## begin Data provided
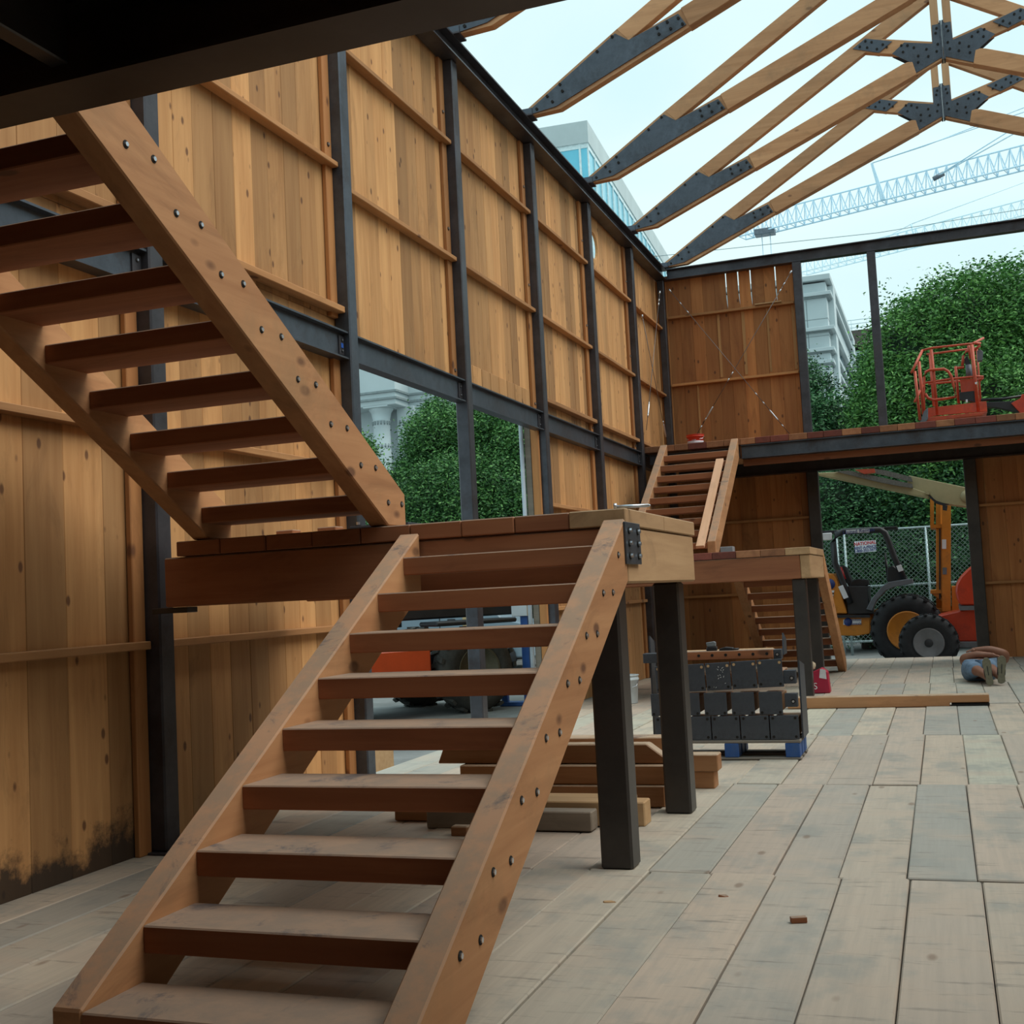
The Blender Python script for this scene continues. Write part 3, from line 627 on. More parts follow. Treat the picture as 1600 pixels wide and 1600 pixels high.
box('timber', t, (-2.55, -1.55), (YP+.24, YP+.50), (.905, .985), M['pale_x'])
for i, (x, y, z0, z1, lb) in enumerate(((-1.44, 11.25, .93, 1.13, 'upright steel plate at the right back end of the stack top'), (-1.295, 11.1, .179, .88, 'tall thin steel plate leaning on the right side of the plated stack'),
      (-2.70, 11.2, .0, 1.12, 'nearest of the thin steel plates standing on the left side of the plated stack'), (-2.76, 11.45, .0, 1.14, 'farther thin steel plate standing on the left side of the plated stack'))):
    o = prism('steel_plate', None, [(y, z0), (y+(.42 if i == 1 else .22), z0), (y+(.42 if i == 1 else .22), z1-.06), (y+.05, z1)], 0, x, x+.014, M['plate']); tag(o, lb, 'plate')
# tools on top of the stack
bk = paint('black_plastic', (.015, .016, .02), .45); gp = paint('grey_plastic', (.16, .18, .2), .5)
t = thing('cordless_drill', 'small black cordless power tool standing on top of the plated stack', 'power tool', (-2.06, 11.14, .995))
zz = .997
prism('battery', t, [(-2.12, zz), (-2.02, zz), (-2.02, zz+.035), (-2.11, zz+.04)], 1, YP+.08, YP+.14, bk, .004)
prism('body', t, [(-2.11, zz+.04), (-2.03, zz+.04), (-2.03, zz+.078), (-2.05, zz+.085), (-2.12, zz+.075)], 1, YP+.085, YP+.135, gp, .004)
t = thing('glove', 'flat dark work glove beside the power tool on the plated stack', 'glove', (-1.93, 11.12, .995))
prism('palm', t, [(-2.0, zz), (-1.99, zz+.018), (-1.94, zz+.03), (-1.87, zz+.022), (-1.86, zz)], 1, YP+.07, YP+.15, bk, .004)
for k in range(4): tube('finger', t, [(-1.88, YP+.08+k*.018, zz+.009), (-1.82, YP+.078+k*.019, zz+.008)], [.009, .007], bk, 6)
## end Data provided
## begin Data provided
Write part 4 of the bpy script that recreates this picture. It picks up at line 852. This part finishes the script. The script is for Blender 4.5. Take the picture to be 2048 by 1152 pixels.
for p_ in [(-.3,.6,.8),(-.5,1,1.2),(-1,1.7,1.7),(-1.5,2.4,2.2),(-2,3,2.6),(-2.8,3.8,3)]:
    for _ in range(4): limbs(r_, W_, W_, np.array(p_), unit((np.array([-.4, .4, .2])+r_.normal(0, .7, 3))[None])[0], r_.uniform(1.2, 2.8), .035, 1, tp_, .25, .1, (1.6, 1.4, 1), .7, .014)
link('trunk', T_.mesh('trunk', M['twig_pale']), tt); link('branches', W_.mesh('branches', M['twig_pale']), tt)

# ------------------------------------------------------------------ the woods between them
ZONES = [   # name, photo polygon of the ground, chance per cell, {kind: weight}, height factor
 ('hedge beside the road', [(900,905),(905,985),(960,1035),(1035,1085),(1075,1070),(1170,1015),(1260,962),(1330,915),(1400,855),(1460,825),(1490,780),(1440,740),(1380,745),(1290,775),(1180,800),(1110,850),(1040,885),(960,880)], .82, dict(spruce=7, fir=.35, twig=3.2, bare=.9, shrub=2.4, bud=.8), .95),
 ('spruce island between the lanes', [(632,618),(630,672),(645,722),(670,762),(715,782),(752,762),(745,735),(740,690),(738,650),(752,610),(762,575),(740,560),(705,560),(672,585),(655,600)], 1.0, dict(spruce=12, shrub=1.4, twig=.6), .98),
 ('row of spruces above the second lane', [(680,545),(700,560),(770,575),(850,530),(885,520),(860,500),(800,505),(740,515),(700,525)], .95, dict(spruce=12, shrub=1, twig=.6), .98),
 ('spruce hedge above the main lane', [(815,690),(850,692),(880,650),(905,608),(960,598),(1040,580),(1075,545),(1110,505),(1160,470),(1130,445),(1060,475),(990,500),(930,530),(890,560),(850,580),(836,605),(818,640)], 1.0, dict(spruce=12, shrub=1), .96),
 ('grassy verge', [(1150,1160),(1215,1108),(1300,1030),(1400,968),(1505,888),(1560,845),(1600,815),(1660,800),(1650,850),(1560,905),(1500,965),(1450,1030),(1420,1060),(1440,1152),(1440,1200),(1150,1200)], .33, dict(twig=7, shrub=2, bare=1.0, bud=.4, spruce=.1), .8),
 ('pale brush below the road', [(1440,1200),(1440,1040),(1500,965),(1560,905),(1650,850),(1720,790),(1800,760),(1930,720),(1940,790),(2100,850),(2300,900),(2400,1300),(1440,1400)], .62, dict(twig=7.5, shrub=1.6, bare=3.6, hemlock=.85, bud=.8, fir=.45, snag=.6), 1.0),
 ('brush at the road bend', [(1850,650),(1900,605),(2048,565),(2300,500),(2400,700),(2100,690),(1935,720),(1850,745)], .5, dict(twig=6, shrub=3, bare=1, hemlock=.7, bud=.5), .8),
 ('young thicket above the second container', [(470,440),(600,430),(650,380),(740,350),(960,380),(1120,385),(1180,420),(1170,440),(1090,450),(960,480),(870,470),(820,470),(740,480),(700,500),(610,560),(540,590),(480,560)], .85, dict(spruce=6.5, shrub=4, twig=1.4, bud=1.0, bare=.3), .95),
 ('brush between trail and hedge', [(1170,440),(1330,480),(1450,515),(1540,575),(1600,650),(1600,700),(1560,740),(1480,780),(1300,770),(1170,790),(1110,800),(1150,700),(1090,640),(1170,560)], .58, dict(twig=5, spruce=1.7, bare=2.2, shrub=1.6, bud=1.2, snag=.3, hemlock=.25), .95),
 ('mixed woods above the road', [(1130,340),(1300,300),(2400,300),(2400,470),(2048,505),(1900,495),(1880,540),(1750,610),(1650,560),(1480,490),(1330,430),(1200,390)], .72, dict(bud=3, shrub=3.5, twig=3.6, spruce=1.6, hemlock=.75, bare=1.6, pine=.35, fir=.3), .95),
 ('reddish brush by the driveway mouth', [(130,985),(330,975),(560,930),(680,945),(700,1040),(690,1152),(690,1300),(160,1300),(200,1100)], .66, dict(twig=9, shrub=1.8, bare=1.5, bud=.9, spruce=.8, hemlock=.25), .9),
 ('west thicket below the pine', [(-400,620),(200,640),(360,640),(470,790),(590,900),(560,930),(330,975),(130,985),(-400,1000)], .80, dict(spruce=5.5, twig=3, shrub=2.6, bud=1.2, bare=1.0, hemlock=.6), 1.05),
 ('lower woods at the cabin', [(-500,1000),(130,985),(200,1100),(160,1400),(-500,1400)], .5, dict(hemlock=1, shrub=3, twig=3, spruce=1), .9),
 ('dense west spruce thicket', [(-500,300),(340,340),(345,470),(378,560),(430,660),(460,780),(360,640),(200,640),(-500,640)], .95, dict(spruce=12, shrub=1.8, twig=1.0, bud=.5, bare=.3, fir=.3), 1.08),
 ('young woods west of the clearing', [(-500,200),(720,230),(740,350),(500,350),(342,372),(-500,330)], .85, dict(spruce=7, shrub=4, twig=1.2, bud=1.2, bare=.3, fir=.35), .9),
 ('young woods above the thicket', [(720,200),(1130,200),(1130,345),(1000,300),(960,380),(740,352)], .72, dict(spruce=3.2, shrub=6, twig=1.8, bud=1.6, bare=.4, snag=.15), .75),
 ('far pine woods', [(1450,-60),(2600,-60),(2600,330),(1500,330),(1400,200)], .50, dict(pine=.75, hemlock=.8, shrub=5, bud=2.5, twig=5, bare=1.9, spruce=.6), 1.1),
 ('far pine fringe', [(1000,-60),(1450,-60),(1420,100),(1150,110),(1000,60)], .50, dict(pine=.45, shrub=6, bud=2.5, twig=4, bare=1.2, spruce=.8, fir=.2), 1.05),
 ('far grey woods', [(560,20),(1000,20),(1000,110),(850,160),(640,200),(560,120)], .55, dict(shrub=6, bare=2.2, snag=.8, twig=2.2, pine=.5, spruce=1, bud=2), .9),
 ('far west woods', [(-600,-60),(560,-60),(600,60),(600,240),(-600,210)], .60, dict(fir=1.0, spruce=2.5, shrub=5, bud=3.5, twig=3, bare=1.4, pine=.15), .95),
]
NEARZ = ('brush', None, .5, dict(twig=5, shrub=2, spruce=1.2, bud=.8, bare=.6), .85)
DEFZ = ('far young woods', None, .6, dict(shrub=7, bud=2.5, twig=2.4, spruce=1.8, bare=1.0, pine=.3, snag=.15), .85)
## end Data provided
## begin Data provided
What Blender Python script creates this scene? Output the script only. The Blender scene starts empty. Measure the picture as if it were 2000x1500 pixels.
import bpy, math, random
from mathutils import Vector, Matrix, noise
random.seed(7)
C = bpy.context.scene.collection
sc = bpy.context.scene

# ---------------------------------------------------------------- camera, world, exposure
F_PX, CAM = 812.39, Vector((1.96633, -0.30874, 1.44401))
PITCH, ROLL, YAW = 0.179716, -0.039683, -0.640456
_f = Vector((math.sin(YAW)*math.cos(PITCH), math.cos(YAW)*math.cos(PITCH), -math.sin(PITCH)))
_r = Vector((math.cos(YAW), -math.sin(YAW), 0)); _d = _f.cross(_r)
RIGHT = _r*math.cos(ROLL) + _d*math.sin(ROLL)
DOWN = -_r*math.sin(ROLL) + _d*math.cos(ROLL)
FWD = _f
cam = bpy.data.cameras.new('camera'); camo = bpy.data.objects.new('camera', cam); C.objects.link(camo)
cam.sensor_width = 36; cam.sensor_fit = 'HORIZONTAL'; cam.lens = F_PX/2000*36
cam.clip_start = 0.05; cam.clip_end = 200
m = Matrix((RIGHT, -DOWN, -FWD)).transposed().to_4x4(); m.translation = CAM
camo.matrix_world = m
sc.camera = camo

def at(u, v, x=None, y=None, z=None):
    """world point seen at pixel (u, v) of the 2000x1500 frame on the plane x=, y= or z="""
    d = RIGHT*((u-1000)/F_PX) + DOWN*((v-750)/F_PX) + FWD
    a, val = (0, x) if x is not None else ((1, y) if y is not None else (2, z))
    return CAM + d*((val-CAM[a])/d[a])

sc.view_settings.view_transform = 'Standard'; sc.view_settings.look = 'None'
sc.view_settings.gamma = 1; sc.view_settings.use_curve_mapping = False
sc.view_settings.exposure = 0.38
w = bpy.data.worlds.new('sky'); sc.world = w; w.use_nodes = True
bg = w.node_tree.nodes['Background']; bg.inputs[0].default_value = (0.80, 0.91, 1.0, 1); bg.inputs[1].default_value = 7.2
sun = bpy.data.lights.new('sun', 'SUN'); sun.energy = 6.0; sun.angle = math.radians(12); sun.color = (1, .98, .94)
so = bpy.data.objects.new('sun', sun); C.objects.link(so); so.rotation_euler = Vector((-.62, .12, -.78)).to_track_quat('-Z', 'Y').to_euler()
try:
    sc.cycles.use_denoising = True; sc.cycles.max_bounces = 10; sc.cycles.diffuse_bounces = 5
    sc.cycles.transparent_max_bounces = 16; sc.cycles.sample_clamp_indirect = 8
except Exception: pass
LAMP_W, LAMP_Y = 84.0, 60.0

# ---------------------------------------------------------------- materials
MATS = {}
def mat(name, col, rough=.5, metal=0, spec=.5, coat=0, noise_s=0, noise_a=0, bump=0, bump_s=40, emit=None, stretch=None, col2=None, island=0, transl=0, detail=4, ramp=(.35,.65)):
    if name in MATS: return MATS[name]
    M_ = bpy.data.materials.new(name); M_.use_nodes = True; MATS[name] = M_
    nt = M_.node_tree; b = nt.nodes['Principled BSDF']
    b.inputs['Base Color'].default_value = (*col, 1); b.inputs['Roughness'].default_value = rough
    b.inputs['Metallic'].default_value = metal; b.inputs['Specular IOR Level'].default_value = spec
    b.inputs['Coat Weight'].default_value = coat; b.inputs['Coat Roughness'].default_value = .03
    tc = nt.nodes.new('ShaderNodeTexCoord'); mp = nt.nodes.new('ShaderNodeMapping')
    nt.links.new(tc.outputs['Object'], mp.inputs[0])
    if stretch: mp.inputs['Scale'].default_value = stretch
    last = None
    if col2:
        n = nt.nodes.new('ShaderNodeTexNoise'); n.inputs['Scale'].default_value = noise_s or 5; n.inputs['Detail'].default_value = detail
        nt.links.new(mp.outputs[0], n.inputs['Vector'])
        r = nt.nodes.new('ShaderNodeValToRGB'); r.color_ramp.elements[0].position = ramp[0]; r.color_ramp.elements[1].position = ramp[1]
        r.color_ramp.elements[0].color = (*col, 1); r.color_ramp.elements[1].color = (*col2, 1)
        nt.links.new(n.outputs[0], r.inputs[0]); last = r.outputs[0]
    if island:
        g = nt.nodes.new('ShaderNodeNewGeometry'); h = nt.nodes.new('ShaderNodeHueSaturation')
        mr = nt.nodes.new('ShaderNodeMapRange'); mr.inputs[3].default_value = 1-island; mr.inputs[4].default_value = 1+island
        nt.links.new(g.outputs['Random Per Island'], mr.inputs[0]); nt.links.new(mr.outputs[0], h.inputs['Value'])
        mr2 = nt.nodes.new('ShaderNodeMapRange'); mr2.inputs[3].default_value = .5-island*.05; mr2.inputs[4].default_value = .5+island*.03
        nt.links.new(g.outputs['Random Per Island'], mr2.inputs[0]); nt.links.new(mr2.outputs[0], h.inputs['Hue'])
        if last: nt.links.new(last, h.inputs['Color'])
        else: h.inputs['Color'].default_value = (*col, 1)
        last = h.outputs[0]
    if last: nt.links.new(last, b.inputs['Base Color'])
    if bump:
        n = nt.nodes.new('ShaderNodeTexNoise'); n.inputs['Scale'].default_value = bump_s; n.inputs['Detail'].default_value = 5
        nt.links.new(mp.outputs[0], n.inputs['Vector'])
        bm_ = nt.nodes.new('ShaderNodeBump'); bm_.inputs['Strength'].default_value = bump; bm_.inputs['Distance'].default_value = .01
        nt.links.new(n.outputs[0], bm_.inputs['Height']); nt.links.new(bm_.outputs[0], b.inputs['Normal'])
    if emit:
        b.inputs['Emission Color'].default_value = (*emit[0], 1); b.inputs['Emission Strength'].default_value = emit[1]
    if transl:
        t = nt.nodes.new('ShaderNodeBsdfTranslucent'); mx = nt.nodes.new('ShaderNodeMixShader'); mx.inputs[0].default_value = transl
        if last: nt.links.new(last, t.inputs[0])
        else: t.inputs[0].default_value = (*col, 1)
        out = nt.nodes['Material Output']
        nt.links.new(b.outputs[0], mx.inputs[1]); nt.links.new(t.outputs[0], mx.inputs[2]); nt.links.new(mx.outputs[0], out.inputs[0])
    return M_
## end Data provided
Set task :: Repeat word for word the stretch of lines from the one with "Write part 4" down to the one with "link('trunk', T_.mesh('trunk', M['twig_pale']), tt);", both included.

The result ::
Write part 4 of the bpy script that recreates this picture. It picks up at line 852. This part finishes the script. The script is for Blender 4.5. Take the picture to be 2048 by 1152 pixels.
for p_ in [(-.3,.6,.8),(-.5,1,1.2),(-1,1.7,1.7),(-1.5,2.4,2.2),(-2,3,2.6),(-2.8,3.8,3)]:
    for _ in range(4): limbs(r_, W_, W_, np.array(p_), unit((np.array([-.4, .4, .2])+r_.normal(0, .7, 3))[None])[0], r_.uniform(1.2, 2.8), .035, 1, tp_, .25, .1, (1.6, 1.4, 1), .7, .014)
link('trunk', T_.mesh('trunk', M['twig_pale']), tt); link('branches', W_.mesh('branches', M['twig_pale']), tt)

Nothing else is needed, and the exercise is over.